David Gordon is an old friend, who, as the National Intelligence Officer for economics and globalization in the National Intelligence Council, came to most of my wargames at the Naval War College and World Trade Center in NYC. He later became Vice Chair of the NIC and then head of policy and planning at State in the final Bush years (when diplomacy made quite the comeback). One of the smartest guys I know and just a great guy all around. After Bush ended, he left government and went to direct research at Ian Bremmer's Eurasia Group, which specializes in political risk consulting.
Ian, you know from his books ("J Curve," "Fat Tail," "End of the Free Market"), all of which have made it into my own books or columns. Ian and I did a back-and-forth on his "The Call" blog at Foreign Policy regarding the last one. Ian is deservedly recognized as THE political risk guru out there (he often writes with Nouriel Roubini) and he's done an amazing job of building up Eurasia Group from nothing in just over a dozen years. Having worked with Steve DeAngelis is building up Enterra Solutions over the past 6 years, I truly appreciate what that takes.
I've been working for Dave and Ian since January as a consultant on a project for the government that's been a lot of fun and there are others in the hopper, so this is turning out to be a nice working relationship in addition to my other affiliations. I've missed working for the USG these past few years, so it's been great to get back to that sort of analysis.
The top ten risks cited will also sound familiar enough to readers of this blog. Here's the opening, plus the list as links to the report:
The risks that exercise us most usually center on a country, an issue, an event. We worry over political chaos before or after an election, a coup in a fragile regime, or military conflict with a rogue nation. But for the first time since we've been writing, the political risk environment is much broader this year. It's the change in the world order itself that gives us most cause for concern.
Two years after the financial crisis, there's a strong argument to be made for optimism. The American economy is poised for (at least modest) growth and emerging markets are still churning ahead. By that logic, it's high time for governments, captains of industry, banks, and citizens to get back to business. Time to leave behind record gold prices and put the trillions of dollars sitting on the sidelines back to work.
But that conclusion implies a level of confidence, if not quite comfort, with where the world is headed. Whatever your expected shape of economic recovery—a U-curve, V-curve, L-curve, or something else—we're entering an entirely new world order. That means new ways for states to relate with one another both politically and economically. It means new areas of conflict. 2011 looks to be the year that our understanding of how the world works becomes out of date.
This is scary not because it's incomprehensible but because the scale of change is so great that it becomes difficult to manage. Few of us have experienced a transition of this scope. Following the collapse of the Soviet Union two decades ago, it was fashionable, briefly, to herald a new world order. The pronouncements were premature. Soviet collapse remade the global security balance, but its economic impact was considerably more modest. The advanced industrialized economies had ruled the global economic system; the end of the cold war meant a move from the G7 to the "G7 plus one." Globalization sped up a bit, the West had new countries to invest in (at least for a while), and some of the old ones (Germany) got stronger. "Plus one" didn't imply a new world order.

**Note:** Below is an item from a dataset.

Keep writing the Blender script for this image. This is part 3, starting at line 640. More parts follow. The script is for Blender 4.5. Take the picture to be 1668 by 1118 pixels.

That's not true today. After the financial crisis, the G7 was replaced by the G20. This change brought no challenge to America's global military supremacy. But the rules of the economic road are a different story and the new geopolitical order is shaped not by a military balance but by an economic one. This new world order marks the end of a decades-long agreement on how the global economy should function. This is world-changing indeed, because the dominant economic trend of the last half century, globalization, now faces a direct challenge from geopolitics.
The rise of this new order will have a profound impact on nearly all of the world's big-picture, long-term trends. A lack of coordinated governance on key economic issues will become entrenched and give rise to lasting international conflict. States and corporations will become more closely aligned in both developed and developing states. Most significantly, we'll see a shift in the highest levels of global conflict to the region where globalization and geopolitics collide with greatest force: for the past twenty years, the sharpest geopolitical tensions were to be found in the Middle East; we'll now see a decisive and long-term shift of those tensions to Asia.
All the risks we're looking at in 2011—conflict from the North Korean succession process, the unwillingness of China to budge under international pressure, the lack of political and economic coordination in Europe, currency controls intensifying global economic misalignment, the geopolitics of cybersecurity—are intensified by this transition to a new world order. The red herrings on our list avoid risk in spite of it.
Surprisingly, and despite all the anxiety these changes have created, there's no name for this new era. We propose the G-Zero. This is the lens through which we'll understand global events in the coming years. It's our top risk for 2011.
THE RISKS
Being Mr. Counterintuitive, I like the "red herrings" the best. They are Iran, Turkey, Sudan and Nigeria. I like the optimism on each.